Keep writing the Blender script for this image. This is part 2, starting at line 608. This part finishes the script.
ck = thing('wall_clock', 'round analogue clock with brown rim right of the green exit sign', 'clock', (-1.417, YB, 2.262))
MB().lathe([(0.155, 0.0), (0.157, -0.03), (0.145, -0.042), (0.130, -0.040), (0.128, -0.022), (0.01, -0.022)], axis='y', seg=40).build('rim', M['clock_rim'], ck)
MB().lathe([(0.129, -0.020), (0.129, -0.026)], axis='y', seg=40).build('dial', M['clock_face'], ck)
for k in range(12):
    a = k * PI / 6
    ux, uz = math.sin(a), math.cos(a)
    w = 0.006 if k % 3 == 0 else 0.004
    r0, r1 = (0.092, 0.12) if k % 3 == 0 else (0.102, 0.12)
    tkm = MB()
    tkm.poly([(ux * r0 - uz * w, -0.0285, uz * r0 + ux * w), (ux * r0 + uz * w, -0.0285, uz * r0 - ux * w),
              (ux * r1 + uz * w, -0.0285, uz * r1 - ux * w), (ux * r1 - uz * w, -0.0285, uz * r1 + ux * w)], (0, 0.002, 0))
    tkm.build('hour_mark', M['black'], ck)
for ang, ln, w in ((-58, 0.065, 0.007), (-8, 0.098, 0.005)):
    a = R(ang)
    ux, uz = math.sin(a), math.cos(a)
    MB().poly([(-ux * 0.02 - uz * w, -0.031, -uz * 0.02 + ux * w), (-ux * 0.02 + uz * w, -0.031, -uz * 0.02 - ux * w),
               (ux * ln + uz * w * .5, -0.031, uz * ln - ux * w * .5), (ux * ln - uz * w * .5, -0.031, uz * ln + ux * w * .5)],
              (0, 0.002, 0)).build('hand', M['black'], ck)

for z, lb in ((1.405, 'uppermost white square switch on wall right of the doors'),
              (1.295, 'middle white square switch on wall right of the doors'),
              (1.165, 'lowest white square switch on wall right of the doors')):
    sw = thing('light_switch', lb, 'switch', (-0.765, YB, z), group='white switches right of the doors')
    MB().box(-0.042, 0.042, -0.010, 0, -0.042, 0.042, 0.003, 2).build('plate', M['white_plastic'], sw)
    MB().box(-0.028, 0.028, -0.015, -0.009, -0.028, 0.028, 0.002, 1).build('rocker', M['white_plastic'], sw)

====

### WHAT IS EXPECTED:
Take the listing above and set it down exactly.

### RESULT:
Keep writing the Blender script for this image. This is part 2, starting at line 608. This part finishes the script.
ck = thing('wall_clock', 'round analogue clock with brown rim right of the green exit sign', 'clock', (-1.417, YB, 2.262))
MB().lathe([(0.155, 0.0), (0.157, -0.03), (0.145, -0.042), (0.130, -0.040), (0.128, -0.022), (0.01, -0.022)], axis='y', seg=40).build('rim', M['clock_rim'], ck)
MB().lathe([(0.129, -0.020), (0.129, -0.026)], axis='y', seg=40).build('dial', M['clock_face'], ck)
for k in range(12):
    a = k * PI / 6
    ux, uz = math.sin(a), math.cos(a)
    w = 0.006 if k % 3 == 0 else 0.004
    r0, r1 = (0.092, 0.12) if k % 3 == 0 else (0.102, 0.12)
    tkm = MB()
    tkm.poly([(ux * r0 - uz * w, -0.0285, uz * r0 + ux * w), (ux * r0 + uz * w, -0.0285, uz * r0 - ux * w),
              (ux * r1 + uz * w, -0.0285, uz * r1 - ux * w), (ux * r1 - uz * w, -0.0285, uz * r1 + ux * w)], (0, 0.002, 0))
    tkm.build('hour_mark', M['black'], ck)
for ang, ln, w in ((-58, 0.065, 0.007), (-8, 0.098, 0.005)):
    a = R(ang)
    ux, uz = math.sin(a), math.cos(a)
    MB().poly([(-ux * 0.02 - uz * w, -0.031, -uz * 0.02 + ux * w), (-ux * 0.02 + uz * w, -0.031, -uz * 0.02 - ux * w),
               (ux * ln + uz * w * .5, -0.031, uz * ln - ux * w * .5), (ux * ln - uz * w * .5, -0.031, uz * ln + ux * w * .5)],
              (0, 0.002, 0)).build('hand', M['black'], ck)

for z, lb in ((1.405, 'uppermost white square switch on wall right of the doors'),
              (1.295, 'middle white square switch on wall right of the doors'),
              (1.165, 'lowest white square switch on wall right of the doors')):
    sw = thing('light_switch', lb, 'switch', (-0.765, YB, z), group='white switches right of the doors')
    MB().box(-0.042, 0.042, -0.010, 0, -0.042, 0.042, 0.003, 2).build('plate', M['white_plastic'], sw)
    MB().box(-0.028, 0.028, -0.015, -0.009, -0.028, 0.028, 0.002, 1).build('rocker', M['white_plastic'], sw)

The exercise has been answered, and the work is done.